Entries =
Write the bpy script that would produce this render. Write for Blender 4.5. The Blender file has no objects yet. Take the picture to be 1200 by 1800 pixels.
--
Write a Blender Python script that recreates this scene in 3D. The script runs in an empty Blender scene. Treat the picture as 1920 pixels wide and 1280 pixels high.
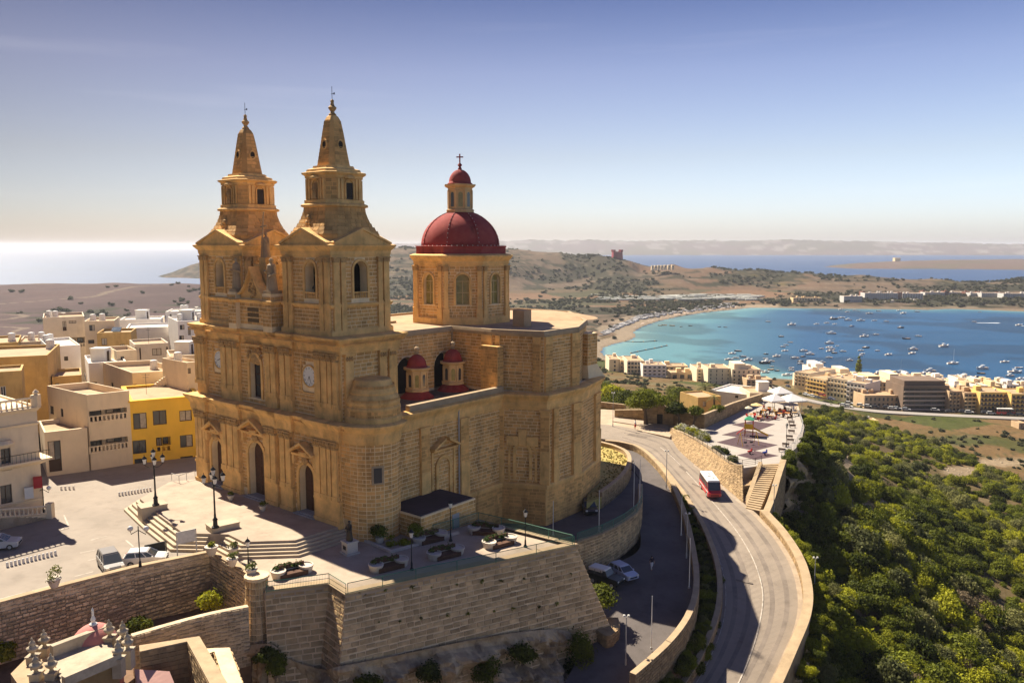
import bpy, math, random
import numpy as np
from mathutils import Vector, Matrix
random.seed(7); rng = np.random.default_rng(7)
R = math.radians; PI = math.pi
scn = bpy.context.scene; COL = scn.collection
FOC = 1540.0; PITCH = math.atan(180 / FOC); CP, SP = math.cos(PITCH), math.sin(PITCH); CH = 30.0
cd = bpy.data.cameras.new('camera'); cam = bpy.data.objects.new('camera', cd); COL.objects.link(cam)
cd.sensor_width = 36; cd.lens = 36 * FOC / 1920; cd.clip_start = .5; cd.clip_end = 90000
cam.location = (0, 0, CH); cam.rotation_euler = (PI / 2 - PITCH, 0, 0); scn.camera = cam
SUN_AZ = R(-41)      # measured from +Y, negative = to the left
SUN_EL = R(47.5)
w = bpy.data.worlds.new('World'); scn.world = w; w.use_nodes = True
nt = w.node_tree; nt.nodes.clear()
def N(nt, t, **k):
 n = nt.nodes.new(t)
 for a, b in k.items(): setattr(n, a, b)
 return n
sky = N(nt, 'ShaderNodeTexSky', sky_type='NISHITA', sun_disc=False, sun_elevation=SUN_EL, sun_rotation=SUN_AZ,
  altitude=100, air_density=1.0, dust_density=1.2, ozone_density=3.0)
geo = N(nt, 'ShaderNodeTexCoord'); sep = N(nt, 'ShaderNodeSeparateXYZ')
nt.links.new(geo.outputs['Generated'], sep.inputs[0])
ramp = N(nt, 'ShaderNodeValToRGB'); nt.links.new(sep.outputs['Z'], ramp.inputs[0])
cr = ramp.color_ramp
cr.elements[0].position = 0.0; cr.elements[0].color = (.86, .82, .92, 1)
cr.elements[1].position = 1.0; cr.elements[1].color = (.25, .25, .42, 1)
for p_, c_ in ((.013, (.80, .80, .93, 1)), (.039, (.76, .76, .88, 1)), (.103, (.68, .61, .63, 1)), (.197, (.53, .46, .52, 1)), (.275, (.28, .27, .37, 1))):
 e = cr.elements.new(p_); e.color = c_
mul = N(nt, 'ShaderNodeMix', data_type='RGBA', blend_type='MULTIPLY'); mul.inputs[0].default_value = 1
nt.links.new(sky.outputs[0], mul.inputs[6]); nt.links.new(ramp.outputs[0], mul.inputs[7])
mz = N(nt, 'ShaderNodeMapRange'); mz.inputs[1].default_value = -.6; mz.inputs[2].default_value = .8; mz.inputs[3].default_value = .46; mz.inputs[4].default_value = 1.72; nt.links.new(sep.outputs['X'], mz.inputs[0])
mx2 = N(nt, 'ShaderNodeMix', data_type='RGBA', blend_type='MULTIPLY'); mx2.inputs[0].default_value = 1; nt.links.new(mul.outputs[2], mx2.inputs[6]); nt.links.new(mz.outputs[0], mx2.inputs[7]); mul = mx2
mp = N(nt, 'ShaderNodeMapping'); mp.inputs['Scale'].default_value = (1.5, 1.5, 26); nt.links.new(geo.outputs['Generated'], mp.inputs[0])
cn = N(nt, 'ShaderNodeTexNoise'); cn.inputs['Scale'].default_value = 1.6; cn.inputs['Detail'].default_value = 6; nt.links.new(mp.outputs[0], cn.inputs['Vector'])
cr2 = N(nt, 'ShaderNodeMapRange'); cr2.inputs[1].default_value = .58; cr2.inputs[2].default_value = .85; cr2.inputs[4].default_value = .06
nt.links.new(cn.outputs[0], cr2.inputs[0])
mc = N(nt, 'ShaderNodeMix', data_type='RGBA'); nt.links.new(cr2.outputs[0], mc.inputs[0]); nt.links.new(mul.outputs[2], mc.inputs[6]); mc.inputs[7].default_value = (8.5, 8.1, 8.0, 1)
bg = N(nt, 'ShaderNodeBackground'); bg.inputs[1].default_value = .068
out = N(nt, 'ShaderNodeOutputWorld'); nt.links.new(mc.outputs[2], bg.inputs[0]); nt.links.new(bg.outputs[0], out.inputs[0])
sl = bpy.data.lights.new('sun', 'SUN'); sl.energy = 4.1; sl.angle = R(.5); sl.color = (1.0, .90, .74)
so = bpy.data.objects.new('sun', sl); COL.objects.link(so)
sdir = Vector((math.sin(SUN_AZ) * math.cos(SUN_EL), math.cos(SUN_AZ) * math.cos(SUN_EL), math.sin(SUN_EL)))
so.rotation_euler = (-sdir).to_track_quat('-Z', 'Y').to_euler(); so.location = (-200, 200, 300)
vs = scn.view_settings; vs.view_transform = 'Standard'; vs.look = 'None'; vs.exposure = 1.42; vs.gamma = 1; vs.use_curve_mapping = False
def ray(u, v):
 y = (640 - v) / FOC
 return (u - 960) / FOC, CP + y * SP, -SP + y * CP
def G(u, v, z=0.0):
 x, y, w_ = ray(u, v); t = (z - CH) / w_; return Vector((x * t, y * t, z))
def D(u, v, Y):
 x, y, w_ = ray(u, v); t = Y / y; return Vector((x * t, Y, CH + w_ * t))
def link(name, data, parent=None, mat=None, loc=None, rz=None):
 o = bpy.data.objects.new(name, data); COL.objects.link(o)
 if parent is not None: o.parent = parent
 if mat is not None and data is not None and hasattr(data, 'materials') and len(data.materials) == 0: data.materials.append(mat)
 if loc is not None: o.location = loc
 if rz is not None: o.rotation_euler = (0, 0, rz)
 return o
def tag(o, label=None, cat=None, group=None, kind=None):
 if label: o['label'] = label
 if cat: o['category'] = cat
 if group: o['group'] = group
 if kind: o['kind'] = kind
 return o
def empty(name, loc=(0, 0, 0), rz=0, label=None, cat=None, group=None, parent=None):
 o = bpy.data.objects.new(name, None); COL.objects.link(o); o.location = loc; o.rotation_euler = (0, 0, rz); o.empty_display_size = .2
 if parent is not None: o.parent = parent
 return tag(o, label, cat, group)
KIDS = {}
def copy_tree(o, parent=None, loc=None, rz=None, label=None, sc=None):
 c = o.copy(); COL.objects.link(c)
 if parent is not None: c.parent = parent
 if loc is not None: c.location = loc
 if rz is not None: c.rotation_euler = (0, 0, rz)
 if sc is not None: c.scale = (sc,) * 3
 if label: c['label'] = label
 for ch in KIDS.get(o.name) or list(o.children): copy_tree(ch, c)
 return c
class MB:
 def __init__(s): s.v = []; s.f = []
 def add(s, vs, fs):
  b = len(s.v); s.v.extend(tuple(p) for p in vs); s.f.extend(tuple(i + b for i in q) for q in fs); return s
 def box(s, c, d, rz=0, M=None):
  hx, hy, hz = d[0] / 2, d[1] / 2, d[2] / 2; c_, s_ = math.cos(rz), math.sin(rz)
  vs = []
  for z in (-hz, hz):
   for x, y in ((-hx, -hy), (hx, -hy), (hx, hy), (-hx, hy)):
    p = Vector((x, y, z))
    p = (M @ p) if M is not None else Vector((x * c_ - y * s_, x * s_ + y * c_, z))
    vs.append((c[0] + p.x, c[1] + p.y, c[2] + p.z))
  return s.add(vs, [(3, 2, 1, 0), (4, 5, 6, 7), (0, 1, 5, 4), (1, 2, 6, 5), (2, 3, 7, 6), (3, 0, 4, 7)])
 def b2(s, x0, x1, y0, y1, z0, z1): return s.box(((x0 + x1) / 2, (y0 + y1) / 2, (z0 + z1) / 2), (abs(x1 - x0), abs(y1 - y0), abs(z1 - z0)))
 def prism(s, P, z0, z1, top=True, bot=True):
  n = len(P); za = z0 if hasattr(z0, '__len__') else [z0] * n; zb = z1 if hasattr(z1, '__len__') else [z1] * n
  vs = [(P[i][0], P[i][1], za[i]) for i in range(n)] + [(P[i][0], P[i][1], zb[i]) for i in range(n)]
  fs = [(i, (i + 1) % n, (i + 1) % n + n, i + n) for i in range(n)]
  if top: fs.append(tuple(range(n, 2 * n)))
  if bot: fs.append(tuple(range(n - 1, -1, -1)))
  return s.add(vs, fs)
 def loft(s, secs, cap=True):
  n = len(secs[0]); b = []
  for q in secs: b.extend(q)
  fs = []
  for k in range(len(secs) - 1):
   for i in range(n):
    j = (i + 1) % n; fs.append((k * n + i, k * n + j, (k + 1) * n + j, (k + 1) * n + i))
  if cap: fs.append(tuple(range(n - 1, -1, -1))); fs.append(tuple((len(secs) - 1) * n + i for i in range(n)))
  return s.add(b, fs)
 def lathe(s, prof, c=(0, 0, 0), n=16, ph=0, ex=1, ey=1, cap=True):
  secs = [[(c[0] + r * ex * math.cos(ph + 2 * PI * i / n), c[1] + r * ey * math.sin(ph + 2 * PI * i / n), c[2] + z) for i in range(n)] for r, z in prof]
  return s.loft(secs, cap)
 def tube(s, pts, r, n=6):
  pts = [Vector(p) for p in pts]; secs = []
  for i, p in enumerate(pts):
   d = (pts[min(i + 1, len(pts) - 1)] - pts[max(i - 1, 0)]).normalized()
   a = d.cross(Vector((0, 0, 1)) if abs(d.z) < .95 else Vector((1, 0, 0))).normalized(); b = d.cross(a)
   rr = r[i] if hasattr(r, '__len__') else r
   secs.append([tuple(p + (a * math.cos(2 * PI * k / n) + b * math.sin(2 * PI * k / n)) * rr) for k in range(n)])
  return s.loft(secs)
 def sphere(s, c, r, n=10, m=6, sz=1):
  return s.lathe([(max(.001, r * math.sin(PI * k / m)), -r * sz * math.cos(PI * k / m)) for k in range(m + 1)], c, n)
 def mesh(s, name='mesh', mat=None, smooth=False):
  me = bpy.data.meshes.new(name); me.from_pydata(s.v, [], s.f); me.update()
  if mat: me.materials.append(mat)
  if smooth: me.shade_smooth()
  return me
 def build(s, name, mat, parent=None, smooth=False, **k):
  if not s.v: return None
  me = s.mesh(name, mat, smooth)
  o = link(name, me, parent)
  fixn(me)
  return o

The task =
Gather from the records above every line containing the string "pixels".

Expected answer =
Write the bpy script that would produce this render. Write for Blender 4.5. The Blender file has no objects yet. Take the picture to be 1200 by 1800 pixels.
Write a Blender Python script that recreates this scene in 3D. The script runs in an empty Blender scene. Treat the picture as 1920 pixels wide and 1280 pixels high.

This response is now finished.